So far, I have endured Sons and Lovers, The Rainbow, and this, Women in Love, all of which are placed at the #9, #48 and #49 of the Modern Library's Top 100 books of the 20th Century.
For the love of all that's literary, why?
Every character in all three novels are unlovable, unredeemable and narcissistic as only the privileged class can be. And while far too many of the top half of this list has been books about English aristocracy, at least they are fairly interesting. Anthony Powell's twelve novel, four Audible "Dance To the Music of Time" was over 80 hours long and threw over 300 characters at the reader/listener but at least the majority of these characters were interesting.

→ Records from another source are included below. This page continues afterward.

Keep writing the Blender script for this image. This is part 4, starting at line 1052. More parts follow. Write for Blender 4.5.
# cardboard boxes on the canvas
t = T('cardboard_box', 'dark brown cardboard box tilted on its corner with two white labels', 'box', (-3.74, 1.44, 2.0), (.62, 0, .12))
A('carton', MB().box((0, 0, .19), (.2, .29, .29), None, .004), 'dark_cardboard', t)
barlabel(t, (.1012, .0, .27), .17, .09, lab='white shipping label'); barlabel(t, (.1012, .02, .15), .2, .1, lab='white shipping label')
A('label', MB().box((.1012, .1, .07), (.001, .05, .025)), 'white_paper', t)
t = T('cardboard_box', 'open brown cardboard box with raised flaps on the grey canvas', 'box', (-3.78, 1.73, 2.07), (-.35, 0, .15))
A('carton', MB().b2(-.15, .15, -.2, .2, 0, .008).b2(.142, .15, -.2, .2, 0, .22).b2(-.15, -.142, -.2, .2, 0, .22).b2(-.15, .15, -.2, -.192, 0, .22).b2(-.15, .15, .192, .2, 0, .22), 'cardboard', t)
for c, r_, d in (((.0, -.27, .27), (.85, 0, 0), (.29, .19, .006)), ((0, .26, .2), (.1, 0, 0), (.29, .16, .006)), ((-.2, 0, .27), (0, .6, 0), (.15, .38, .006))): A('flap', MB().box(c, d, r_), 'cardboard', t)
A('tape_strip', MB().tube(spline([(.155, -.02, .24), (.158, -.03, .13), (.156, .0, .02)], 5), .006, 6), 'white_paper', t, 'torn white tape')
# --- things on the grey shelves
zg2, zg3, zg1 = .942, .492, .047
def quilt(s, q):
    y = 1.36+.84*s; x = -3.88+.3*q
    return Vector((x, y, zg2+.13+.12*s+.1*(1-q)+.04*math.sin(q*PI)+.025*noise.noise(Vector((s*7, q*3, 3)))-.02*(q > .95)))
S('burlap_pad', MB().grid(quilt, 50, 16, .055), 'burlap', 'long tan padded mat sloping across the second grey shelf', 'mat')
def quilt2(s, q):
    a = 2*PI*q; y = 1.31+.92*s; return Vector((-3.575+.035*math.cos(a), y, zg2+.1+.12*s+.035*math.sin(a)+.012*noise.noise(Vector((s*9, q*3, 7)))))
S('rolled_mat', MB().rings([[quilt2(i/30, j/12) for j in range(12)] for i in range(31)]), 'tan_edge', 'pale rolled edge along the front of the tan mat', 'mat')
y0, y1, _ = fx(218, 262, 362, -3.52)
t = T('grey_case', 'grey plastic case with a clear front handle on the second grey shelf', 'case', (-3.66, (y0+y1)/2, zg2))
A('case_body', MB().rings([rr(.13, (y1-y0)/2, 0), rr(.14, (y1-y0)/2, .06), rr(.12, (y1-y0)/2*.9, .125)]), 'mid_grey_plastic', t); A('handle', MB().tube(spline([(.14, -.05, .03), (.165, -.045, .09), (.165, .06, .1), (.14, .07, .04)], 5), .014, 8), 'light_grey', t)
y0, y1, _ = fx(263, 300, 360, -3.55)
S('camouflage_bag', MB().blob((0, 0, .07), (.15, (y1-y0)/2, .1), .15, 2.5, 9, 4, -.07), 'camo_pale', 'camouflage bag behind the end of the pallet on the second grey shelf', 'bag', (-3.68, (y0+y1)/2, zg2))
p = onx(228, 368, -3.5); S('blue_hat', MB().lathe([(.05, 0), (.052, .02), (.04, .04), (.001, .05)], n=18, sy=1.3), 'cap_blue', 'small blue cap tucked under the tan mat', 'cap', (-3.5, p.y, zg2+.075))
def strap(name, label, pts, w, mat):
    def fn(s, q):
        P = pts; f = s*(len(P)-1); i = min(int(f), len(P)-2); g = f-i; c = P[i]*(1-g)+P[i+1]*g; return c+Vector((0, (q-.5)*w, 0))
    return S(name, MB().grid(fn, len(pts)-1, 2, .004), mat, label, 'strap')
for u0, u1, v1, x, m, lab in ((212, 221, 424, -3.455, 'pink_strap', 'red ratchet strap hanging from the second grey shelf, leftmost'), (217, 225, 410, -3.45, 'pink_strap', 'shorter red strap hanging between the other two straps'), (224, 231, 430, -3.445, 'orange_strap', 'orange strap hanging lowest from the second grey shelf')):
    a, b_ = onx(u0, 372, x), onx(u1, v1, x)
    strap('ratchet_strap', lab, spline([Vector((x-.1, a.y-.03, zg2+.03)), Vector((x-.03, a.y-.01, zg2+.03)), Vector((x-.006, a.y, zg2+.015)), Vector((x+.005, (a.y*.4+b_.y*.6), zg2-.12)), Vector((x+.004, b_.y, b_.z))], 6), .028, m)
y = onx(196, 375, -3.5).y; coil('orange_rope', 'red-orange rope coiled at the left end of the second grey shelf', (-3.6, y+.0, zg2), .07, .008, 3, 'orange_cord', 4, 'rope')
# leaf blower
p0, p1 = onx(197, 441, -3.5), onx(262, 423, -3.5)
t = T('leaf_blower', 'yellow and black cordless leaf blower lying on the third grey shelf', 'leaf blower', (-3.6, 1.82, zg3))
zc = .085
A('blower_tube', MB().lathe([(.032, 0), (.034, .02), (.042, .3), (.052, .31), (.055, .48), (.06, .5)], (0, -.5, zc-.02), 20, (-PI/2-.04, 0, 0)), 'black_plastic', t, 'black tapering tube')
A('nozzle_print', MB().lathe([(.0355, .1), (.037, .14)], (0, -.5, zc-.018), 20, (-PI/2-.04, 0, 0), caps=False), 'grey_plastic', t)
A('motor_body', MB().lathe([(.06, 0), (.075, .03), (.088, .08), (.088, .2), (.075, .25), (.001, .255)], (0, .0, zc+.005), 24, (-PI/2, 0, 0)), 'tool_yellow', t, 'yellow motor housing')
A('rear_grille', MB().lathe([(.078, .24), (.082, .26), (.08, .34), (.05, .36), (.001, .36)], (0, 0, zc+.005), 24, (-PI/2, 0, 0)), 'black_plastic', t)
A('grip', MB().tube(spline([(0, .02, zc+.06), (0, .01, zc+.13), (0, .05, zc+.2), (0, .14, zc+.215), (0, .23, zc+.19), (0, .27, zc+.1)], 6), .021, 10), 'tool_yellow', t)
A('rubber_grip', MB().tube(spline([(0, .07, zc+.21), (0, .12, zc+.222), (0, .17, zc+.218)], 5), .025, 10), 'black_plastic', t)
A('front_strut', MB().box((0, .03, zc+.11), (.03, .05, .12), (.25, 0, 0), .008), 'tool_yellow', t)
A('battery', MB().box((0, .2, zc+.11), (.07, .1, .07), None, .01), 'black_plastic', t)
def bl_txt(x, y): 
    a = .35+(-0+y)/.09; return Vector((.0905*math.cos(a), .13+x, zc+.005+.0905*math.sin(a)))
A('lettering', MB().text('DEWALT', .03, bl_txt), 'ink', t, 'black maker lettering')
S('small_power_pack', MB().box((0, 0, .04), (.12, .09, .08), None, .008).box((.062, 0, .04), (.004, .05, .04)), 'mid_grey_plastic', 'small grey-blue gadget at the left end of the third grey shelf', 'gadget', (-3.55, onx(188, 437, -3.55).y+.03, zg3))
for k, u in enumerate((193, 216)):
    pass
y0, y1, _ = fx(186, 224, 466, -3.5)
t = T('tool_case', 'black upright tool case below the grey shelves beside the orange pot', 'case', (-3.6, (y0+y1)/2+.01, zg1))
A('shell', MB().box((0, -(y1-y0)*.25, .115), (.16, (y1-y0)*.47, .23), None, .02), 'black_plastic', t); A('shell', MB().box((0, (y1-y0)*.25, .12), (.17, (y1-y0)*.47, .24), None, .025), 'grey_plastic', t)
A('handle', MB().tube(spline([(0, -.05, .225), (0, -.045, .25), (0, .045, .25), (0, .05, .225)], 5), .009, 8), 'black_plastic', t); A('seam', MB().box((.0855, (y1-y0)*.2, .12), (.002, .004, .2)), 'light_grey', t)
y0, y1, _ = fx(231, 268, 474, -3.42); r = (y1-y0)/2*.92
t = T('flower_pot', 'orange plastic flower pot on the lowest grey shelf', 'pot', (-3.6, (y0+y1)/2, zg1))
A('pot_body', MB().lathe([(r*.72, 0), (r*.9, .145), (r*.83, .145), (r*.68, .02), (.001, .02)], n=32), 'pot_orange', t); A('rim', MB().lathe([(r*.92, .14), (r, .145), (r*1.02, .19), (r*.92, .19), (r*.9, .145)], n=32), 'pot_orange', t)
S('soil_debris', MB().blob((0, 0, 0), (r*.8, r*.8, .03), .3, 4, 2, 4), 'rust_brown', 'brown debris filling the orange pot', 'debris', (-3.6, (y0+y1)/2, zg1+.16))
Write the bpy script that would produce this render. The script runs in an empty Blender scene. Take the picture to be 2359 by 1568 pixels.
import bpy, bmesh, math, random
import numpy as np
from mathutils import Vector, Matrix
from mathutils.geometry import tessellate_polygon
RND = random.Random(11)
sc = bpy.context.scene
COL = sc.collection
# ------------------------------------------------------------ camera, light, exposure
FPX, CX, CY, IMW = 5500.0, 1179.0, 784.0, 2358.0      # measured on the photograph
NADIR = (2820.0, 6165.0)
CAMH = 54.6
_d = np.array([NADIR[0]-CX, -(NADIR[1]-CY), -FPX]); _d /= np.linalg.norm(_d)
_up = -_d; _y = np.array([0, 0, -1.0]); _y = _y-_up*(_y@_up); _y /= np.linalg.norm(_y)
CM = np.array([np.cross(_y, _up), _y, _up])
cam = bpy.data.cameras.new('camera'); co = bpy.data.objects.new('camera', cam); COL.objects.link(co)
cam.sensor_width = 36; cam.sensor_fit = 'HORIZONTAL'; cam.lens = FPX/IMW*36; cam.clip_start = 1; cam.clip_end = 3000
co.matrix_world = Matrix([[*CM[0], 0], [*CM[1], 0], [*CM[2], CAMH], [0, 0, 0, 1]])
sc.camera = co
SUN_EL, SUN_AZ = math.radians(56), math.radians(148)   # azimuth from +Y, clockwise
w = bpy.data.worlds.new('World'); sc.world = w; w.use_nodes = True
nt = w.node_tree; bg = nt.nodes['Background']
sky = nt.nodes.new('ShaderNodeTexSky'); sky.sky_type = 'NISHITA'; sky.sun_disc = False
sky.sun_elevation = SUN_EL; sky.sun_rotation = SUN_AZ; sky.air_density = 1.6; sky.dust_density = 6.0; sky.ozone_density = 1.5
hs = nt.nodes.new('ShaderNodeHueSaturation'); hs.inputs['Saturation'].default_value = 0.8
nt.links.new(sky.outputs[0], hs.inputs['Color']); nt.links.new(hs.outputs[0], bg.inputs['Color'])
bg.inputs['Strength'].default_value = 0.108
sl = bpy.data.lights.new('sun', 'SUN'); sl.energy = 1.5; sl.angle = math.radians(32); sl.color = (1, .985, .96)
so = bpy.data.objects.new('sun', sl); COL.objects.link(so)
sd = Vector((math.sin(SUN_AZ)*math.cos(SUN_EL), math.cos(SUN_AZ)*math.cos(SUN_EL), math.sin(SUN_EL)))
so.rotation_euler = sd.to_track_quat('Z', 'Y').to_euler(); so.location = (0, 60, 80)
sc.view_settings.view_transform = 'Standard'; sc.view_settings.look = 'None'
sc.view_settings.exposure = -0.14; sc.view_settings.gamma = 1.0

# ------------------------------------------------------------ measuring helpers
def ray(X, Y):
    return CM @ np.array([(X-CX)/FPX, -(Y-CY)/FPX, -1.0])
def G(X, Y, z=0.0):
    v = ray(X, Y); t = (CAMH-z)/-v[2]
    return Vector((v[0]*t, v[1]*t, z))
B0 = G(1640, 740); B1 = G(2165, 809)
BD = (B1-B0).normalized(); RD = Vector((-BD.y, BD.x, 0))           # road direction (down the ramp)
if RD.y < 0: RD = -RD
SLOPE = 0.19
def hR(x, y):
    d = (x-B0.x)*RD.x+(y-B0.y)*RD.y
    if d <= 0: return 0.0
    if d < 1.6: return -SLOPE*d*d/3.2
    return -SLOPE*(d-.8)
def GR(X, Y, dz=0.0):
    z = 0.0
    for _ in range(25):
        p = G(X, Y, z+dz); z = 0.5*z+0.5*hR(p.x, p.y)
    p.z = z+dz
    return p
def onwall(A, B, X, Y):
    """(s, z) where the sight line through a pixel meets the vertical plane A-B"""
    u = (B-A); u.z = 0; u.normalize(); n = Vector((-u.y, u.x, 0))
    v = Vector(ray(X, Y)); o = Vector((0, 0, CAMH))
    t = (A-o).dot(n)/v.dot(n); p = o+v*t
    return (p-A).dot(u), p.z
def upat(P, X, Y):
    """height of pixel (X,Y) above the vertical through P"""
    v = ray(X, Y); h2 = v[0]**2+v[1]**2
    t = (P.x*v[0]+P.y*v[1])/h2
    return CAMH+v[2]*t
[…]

Lawrence's characters are just mind crushingly tedious in their self absorption. The sex, though verbose, flowery and wordy and supposedly controversial, is just so uninteresting. Even the naked wrestling in front of a fire should be, if nothing else, humorous, yet didn't even measure up to a giggle or titter. It just felt sad and terribly juvenile as if the writer was desperately typing with one hand while staring at a scene over a guazy windowsill before someone caught him peeking breathlessly at something kind of pathetic.
Now, every writer has word crutches but Lawrence elevates it to an art form. In this story, he latched on to the word "inchoate" which is interesting when properly applied once. But he used the word no less than nine times in one chapter as if he had just learned the word that day of writing and couldn't get it out of his head that day and forgot he'd already used it. But, sadly, a few chapters later, it is as if the word popped into his head again and he just couldn't stop using it again.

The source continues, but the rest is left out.